Однажды в одном из тайников мы нашли относительно безукоризненный пропуск — на нем значилась такая хорошая копия подписи адъютанта, что ее, должно быть, срисовали с оригинала. Это был внутренний лагерный пропуск члена караульной роты Кольдица. Все, чего на нем недоставало, — это имя владельца. Несомненно, чтобы получить эту копию, одного из часовых подкупили, и он на короткое время одолжил заключенным свой собственный пропуск, причем делал это не один раз.
В ответ на это мы изъяли все пропуска и выдали новые, напечатанные с учетом наших особых инструкций. Печатнику приказали использовать в качестве идентификационного номера бланка не просто одну цифру для всех пропусков данного конкретного типа, а печатать целую последовательность чисел, причем очень мелким шрифтом. Этот факт мы держали в строгом секрете. Разумеется, на бланке пропуска имелся нормальный серийный номер крупным шрифтом, и на него-то обычно и обращали внимание. Когда пропуска выдали, мы списали мелкие особые номера каждого пропуска и проставили против него имя человека, которому он был выдан. В свое время среди трофеев одного из наших очередных уловов контрабанды мы нашли другой совершенный пропуск. В этом случае пленные, естественно, скопировали то, что сочли обычными идентификационными буквами, и цифру печатника, а также серийный номер, напечатанный на верхней строчке. В результате мы выявили караульного, одолжившего им свой пропуск для копирования.
Мы допросили его, но он, разумеется, отговорился, заявив, что однажды, следя за двумя работавшими в помещениях пленных гражданскими лицами, на полчаса снял шинель — возможно, в этот интервал пленные и «позаимствовали» его пропуск. Мы ничего не могли сделать, только попросили его впредь быть осмотрительней и проследили, чтобы его больше никогда не назначали надзирать за гражданскими, отправлявшимися на работу во двор пленных.
Шел сентябрь 1943 года, пятый год войны. В ночь на 2-е число вахту несло отделение караульной роты номер 3. Ответственным унтер-офицером был старый гаупт-фельдфебель, которому давно перевалило за шестьдесят. Еще в Первую мировую войну он получил несколько наград, включая Железный крест (первый класс). Это был человек среднего роста, военной выправки; он был в прекраснейших отношениях со всеми своими людьми. Он был известен не только как яркая личность, но и был физически узнаваем благодаря своей самой отличительной черте — огромным, как у Гинденбурга, усам рыжеватого цвета с седыми кончиками, всегда закрученным согласно предписанному регламенту. Из-за его усов заключенные и окрестили гаупт-фельдфебеля Францем Иосифом.
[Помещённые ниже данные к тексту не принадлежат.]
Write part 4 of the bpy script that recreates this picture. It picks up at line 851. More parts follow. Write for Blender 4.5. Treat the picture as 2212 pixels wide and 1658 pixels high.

Около полуночи Франц Иосиф отправился в свой обычный дозор вокруг внешних стен замка в сопровождении двух часовых с винтовками через плечо. Он шел к последним двум охранным постам на восточной стороне замка. Здесь находились ворота с узким переходным мостиком над ними, откуда почти год назад бежали шестеро офицеров. После этого побега мы установили над воротами небольшой мостик и поставили на нем часового. С высоты мостика часовой мог заглядывать за край террасы столовой и видеть то, что до сих пор являлось мертвым пространством вокруг основания зданий. Последние двое часовых, над воротами и на участке перед ними, заступили на дежурство примерно двадцать минут назад.
Франц Иосиф отпустил часового под мостиком, заметив: «Твоя смена сегодня рановато. Мы получили предупреждение о воздушной атаке». Его сменил один из двоих солдат, пришедших с Францем Иосифом. Часовой не спешил — судя по всему, он ждал, пока сменят его товарища и они отправятся вместе. Гаупт-фельдфебель поднялся на мостик и отпустил последнего часового, заменив его вторым солдатом. Тот спустился по лестнице и уже собирался уходить, как вдруг почему-то решил спросить у Франца Иосифа его пропуск. Хоть раз, но кто-то выполнил приказ, который мы годами безуспешно старались вбить в головы наших часовых.